Já é sabido, por fãs e espectadores, que fidelidade às páginas não é exatamente algo buscado pelos filmes do universo cinematográfico Marvel. O que parece ser a missão dos longas do estúdio é o respeito aos personagens e às personalidades, é o leitor ver nas telas seus ídolos tratados com dignidade. Não é diferente em Capitão América: Guerra Civil. Se O Soldado Invernal adaptava a maravilhosa fase de Ed Brubaker e Steve Epting à frente dos gibis do Capitão América para o contexto atual dos filmes do estúdio com uma embalagem de filme de espionagem, dessa vez são as páginas escritas por Mark Millar e desenhadas por Steve McNiven que servem como base para a adaptação. E, como já de praxe, os eventos dos quadrinhos são completamente modificados para se encaixarem no momento pós Era de Ultron e, claro, para se ajustarem aos personagens que a Marvel tem em suas mãos (a saga Guerra Civil envolveu todo o universo Marvel, inclusive personagens que hoje pertencem a outros estúdios, como o Quarteto Fantástico, por exemplo).

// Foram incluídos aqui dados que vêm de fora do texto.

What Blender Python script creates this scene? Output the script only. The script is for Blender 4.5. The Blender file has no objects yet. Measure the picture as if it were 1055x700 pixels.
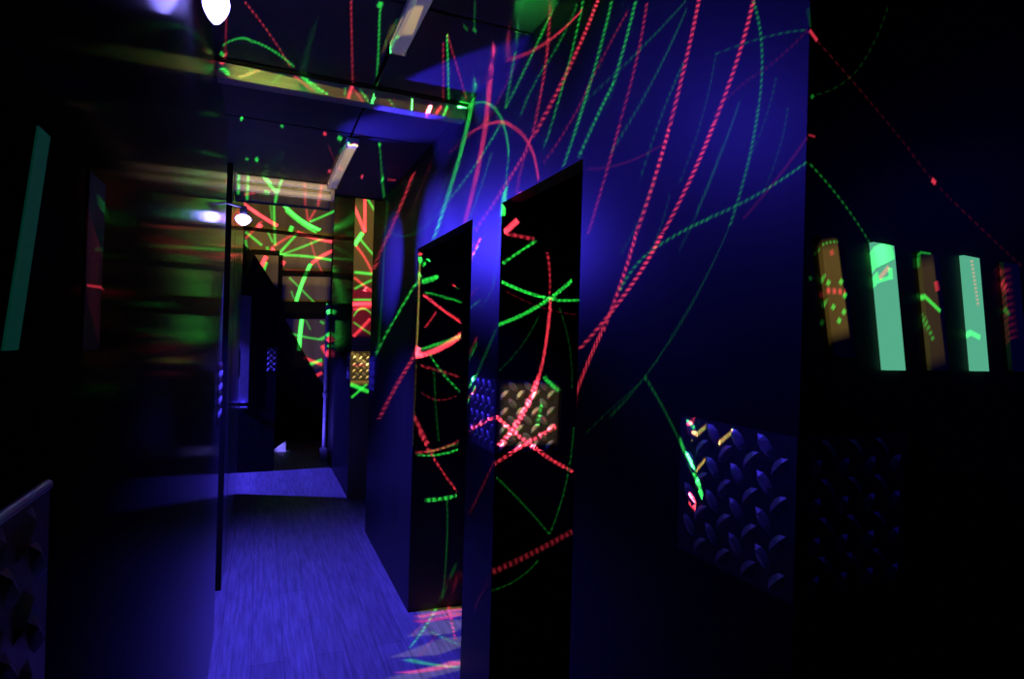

A comparação inevitável que se faz é com Batman vs. Superman: A Origem da Justiça, que também se aproveitou de uma obra clássica das HQs (O Cavaleiro das Trevas, de Frank Miller e Klaus Janson) inserida em uma ambientação atual e propôs um quebra-pau entre os seus maiores heróis. Guerra Civil é muito melhor do que BvS por saber utilizar sua duração de maneira mais sábia. Mesmo sendo um pouco mais curto e contando com mais personagens, trata seus protagonistas com mais carinho, dando a todos o tempo em cena necessário para que sejam absorvidos pela narrativa e conseguindo fazer com que mesmo coadjuvantes como os sidekicks encarnados por Anthony Mackie e Don Cheadle sejam melhor desenvolvidos do que a subaproveitada Mulher-Maravilha no filme da DC/Warner.

Entendendo a gravidade do embate entre Homem de Ferro e Capitão América (que geram ótimos momentos, como a já clássica batalha no aeroporto), Capitão América: Guerra Civil promete que os próximos filmes precisarão arrumar a relação estremecida que abalou os Vingadores. Encerra a trama com competência e deixa situações engatilhadas para produções futuras (o inevitável romance entre Visão e Feiticeira Escarlate, por exemplo, será provavelmente desenvolvido em Vingadores: Guerra Infinita). Enquanto a DC Comics apenas engatinha em seu universo expandido nas telas, a Marvel dá mais um passo como a maior marca do cinema de ação atual, honrando seus personagens com um respeito pelos superseres criados desde os anos 40 pela editora. É isso, a fidelidade e o respeito, que fica como sensação no espectador quando os olhares sofridos dos envolvidos no combate denunciam a dor de lutar contra amigos. As aventuras da Marvel têm coração.

Captain America: Civil War, Anthony & Joe Russo, 2016 

1 comment:

Raquel Raposo said...

"É isso, a fidelidade e o respeito, que fica como sensação no espectador quando os olhares sofridos dos envolvidos no combate denunciam a dor de lutar contra amigos. As aventuras da Marvel têm coração."

Têm muito coração!

Amei o filme. Achei muito linda a carta que o Capitão mandou pro Stark no final. Eles são lindos demais!!
E não me cansa de expressar minha paixão pelo Pantera Negra! <3 Que uniforme maravilhoso!